• _Problem details_
Tally up the lines that include "wide" and state that number by itself.

• _Data shown_
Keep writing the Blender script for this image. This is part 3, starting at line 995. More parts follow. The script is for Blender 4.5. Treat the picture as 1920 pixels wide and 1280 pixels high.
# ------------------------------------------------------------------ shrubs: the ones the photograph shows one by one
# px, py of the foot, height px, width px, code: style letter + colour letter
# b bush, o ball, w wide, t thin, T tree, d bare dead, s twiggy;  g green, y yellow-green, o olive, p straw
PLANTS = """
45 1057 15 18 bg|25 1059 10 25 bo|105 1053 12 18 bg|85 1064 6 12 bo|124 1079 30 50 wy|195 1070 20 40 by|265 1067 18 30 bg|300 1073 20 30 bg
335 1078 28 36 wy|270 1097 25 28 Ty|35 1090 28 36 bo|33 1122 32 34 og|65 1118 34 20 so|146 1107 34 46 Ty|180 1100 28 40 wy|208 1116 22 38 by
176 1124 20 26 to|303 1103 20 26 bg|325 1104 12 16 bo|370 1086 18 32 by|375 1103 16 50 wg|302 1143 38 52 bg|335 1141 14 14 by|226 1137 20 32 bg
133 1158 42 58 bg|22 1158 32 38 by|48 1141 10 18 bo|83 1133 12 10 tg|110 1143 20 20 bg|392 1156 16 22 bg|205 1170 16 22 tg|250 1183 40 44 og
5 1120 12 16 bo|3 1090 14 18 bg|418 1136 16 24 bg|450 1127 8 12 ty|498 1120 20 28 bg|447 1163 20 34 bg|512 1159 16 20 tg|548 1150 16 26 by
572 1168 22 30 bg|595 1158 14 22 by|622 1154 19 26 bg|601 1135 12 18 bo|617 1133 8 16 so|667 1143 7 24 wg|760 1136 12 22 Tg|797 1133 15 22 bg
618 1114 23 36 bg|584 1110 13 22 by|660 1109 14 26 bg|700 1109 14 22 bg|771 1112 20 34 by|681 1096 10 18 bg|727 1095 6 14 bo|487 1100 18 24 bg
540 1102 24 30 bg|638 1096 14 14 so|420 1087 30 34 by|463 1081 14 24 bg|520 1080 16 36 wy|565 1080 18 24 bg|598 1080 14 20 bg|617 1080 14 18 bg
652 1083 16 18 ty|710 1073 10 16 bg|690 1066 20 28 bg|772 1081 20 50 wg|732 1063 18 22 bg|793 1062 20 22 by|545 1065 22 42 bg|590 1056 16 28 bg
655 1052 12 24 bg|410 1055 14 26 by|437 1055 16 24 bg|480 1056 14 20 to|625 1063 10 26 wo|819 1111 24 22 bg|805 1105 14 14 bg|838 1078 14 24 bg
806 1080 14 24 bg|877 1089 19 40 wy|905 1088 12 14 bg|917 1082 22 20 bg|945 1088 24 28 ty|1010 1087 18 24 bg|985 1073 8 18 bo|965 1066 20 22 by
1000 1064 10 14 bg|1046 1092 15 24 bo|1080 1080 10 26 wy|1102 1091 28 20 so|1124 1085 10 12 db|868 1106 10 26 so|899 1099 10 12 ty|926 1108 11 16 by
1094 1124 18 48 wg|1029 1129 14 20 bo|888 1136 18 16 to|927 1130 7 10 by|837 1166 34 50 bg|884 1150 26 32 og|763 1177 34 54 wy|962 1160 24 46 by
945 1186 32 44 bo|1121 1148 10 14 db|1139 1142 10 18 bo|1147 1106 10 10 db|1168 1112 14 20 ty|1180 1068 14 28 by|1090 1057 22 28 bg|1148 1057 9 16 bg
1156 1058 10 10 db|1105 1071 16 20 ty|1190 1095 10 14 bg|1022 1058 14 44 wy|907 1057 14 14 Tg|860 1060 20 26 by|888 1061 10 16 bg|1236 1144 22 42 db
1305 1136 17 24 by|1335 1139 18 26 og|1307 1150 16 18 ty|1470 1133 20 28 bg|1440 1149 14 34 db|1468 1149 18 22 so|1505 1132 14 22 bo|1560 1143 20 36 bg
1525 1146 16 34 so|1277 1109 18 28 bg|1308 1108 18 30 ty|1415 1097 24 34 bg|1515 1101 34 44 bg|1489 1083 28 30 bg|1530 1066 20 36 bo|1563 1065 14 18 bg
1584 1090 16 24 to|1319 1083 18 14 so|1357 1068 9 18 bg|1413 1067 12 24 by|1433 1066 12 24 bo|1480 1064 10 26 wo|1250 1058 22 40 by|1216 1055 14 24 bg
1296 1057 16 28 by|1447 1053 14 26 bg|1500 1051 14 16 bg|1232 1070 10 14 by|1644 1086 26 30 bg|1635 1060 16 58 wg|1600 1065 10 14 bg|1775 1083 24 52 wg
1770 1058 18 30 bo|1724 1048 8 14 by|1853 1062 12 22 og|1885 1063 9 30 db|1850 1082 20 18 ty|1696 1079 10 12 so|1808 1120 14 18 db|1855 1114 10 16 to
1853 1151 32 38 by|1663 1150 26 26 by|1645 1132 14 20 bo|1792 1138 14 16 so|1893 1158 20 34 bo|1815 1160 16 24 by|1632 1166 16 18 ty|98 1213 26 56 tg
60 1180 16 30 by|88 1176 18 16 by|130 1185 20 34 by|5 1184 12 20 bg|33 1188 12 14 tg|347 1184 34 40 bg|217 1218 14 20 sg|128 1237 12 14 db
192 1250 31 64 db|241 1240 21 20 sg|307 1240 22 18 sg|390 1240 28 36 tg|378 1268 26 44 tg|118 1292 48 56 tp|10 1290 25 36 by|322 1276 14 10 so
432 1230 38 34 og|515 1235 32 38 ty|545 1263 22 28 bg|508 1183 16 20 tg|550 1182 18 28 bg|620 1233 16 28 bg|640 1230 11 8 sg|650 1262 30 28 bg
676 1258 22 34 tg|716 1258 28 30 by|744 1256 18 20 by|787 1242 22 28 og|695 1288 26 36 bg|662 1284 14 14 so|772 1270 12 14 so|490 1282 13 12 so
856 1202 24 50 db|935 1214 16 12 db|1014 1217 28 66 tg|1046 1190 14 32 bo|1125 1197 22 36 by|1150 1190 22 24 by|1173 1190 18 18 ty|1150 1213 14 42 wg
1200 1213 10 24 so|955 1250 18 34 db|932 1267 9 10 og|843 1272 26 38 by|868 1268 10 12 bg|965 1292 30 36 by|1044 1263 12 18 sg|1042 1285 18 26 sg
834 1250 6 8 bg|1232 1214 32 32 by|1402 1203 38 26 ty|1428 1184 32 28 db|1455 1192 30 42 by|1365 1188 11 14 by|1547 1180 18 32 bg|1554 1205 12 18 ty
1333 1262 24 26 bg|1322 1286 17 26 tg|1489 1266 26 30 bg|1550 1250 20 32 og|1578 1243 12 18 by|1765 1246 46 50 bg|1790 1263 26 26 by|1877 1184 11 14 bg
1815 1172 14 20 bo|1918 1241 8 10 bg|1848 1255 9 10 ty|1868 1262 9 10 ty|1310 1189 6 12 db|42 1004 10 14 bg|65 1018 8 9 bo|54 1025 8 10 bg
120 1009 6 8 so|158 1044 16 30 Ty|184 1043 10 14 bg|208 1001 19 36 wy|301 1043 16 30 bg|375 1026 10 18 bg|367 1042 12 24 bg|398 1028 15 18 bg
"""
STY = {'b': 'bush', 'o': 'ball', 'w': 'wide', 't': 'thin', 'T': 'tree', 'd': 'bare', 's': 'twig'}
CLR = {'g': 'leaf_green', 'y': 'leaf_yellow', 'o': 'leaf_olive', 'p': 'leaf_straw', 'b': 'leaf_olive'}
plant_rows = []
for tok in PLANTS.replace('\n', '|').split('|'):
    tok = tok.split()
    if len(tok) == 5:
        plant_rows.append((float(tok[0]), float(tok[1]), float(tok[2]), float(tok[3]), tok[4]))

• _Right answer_
3